Ahmedabad, Nov 4: Kanu Parmar GETS DOWN AT sARDARNAGAR BUS-STAND AT ABOUT 8 am, heads straight for a hut in the nearby slums, fishes out a crumpled Rs 10 note, and gives it to the man there. The man hands him a glass of country-made liquor. Parmar gulps it down, and then lights a bidi. He is ready for work.A manhole worker with Ahmedabad Municipal Corporation, Kanu's job is to clear blocked sewer lines. He enters the sewers, dives into the grey sullage, and removes the obstruction with his bare hands. ``I have to drink, it dulls my senses; if I don't drink, I will be sick with the stench,'' Kanu says. Kanu (name changed) is only one of the 900-odd manhole workers in the city, many of whom drink liquor to forget the hell inside choked manholes.

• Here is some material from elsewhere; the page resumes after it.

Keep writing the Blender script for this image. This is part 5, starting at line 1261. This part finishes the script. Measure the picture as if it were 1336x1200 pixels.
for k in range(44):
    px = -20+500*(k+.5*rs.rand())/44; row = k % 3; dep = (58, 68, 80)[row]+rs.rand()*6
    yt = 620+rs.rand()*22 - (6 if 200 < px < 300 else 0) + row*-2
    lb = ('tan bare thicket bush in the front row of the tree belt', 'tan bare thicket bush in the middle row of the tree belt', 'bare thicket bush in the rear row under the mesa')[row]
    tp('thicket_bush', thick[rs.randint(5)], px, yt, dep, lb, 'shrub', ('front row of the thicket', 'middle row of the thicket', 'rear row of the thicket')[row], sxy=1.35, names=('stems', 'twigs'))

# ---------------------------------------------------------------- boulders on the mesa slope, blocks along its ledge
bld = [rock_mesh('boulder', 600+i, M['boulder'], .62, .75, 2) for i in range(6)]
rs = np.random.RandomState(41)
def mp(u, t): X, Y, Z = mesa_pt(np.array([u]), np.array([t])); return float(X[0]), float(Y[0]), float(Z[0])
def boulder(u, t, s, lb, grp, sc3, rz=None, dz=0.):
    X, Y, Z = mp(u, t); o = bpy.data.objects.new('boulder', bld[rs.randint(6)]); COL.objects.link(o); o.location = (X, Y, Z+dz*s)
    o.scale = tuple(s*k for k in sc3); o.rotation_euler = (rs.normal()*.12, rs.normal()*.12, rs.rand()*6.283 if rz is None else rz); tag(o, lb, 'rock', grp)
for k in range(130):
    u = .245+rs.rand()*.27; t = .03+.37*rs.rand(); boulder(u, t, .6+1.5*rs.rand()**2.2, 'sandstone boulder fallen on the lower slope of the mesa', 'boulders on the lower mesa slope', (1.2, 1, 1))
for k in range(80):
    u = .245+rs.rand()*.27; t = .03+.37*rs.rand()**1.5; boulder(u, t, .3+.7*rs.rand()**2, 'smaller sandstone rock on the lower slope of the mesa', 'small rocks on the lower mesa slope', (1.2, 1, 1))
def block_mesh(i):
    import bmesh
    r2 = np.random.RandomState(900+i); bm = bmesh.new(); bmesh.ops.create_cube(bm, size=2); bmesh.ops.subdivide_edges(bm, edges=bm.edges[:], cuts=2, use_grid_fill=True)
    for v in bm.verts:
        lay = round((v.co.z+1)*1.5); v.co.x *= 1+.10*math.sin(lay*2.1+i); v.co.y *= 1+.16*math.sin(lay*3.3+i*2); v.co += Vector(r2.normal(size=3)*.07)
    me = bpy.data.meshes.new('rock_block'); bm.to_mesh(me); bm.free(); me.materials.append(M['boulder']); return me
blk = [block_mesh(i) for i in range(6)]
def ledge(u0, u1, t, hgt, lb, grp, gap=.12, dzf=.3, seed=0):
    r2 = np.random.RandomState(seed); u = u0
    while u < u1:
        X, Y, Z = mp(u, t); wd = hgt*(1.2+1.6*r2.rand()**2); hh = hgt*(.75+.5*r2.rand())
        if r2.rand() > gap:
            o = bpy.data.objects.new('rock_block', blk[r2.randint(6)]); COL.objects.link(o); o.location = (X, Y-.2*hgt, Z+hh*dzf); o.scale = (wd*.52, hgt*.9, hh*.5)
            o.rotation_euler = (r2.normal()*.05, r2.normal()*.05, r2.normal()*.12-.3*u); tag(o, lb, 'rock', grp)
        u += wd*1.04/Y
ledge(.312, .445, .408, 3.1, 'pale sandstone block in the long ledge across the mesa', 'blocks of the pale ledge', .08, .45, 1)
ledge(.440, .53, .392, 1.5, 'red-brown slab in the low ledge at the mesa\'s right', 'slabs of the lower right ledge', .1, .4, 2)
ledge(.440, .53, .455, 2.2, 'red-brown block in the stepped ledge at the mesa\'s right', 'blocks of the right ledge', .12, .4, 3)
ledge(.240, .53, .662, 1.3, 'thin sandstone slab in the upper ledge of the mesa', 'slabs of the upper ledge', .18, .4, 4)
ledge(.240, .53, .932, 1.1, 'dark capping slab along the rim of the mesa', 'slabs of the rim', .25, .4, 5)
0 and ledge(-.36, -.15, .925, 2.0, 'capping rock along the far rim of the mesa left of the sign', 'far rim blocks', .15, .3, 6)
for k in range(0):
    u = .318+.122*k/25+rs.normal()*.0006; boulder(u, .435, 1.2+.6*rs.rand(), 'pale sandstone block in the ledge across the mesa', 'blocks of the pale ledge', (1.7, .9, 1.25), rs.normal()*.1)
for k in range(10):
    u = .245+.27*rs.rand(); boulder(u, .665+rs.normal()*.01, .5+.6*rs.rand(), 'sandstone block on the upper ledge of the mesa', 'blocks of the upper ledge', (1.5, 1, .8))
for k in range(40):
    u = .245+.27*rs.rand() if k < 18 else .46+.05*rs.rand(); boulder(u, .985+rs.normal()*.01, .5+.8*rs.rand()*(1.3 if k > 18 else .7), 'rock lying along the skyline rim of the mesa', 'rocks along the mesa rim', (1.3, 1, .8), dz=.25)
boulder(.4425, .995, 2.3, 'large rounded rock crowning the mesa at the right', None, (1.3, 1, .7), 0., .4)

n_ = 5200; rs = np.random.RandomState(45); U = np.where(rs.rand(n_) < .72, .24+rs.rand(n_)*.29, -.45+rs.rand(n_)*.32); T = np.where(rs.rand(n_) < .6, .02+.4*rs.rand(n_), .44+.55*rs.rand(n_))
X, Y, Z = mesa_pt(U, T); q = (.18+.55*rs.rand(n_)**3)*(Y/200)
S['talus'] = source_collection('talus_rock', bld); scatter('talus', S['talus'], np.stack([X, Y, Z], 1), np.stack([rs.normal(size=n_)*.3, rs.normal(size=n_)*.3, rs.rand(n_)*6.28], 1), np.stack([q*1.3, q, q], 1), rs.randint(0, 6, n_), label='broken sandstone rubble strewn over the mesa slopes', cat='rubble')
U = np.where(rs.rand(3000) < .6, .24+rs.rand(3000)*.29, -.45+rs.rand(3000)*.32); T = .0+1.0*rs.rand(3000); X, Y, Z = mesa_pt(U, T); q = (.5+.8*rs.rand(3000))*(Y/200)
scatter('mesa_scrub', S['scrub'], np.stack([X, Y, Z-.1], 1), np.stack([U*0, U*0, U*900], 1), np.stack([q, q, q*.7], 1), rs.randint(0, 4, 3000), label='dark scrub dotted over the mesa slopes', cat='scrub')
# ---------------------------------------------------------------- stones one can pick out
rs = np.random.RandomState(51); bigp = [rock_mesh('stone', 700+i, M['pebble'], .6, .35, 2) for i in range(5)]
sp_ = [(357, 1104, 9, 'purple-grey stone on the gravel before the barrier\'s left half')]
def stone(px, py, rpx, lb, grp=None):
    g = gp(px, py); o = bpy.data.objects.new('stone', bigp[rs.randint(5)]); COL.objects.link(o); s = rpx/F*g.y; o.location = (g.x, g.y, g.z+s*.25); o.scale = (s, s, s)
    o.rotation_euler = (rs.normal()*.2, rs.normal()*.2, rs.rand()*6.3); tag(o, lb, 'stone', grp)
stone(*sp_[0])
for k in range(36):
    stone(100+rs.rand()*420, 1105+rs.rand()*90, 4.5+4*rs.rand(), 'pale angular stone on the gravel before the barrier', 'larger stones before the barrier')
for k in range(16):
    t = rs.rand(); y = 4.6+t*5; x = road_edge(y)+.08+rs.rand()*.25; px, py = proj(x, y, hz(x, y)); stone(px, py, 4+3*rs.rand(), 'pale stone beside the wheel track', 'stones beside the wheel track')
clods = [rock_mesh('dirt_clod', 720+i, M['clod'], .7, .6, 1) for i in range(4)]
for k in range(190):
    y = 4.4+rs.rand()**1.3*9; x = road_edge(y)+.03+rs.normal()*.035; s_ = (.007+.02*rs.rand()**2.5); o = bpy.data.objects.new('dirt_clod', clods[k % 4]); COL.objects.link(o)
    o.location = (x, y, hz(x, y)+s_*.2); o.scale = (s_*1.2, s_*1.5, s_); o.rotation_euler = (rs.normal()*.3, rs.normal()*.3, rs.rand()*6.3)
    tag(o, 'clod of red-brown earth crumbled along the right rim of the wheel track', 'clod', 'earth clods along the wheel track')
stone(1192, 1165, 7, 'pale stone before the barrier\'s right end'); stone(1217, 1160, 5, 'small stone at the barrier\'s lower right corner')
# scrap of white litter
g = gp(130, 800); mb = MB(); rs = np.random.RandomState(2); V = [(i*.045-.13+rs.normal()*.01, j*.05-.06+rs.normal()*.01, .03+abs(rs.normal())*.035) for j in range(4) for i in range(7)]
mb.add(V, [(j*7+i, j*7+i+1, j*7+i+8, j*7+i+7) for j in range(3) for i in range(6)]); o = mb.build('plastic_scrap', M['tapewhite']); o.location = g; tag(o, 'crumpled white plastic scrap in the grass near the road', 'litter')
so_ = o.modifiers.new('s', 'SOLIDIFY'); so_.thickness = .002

Mahesh Vaghela has been trying to de-clog a manhole with the help of an iron rod, but hasn't succeeded. ``I think I will have to enter it,'' he says. Clad only in shorts, he lowers himself into the manhole and disappears into the frothing sewage. Every morning,Mahesh goes to a liquor den in Naroda, downs a couple of glasses, and then takes a bus to work. ``Otherwise how do you think I went inside this rotting gutter?'' he asks.
The AMC Nokar Mandal, a trade union of municipal employees, has been demanding that workers be given liquor permits to be able to buy good quality liquor. ``It is simple. Just like a soldier fights on the border, a manhole worker goes down a hellish gutter. He can work only if he takes liquor,'' explains mandal secretary Harish Makwana.
H P Mishra of Kamdar Swasthya Suraksha Mandal, which is trying to persuade the workers to give up liquor, says alcoholism has ruined family life for many workers. ``They have got this wrong notion that they cannot do without liquor; their superiors have stuffed it into their heads,'' Mishra says.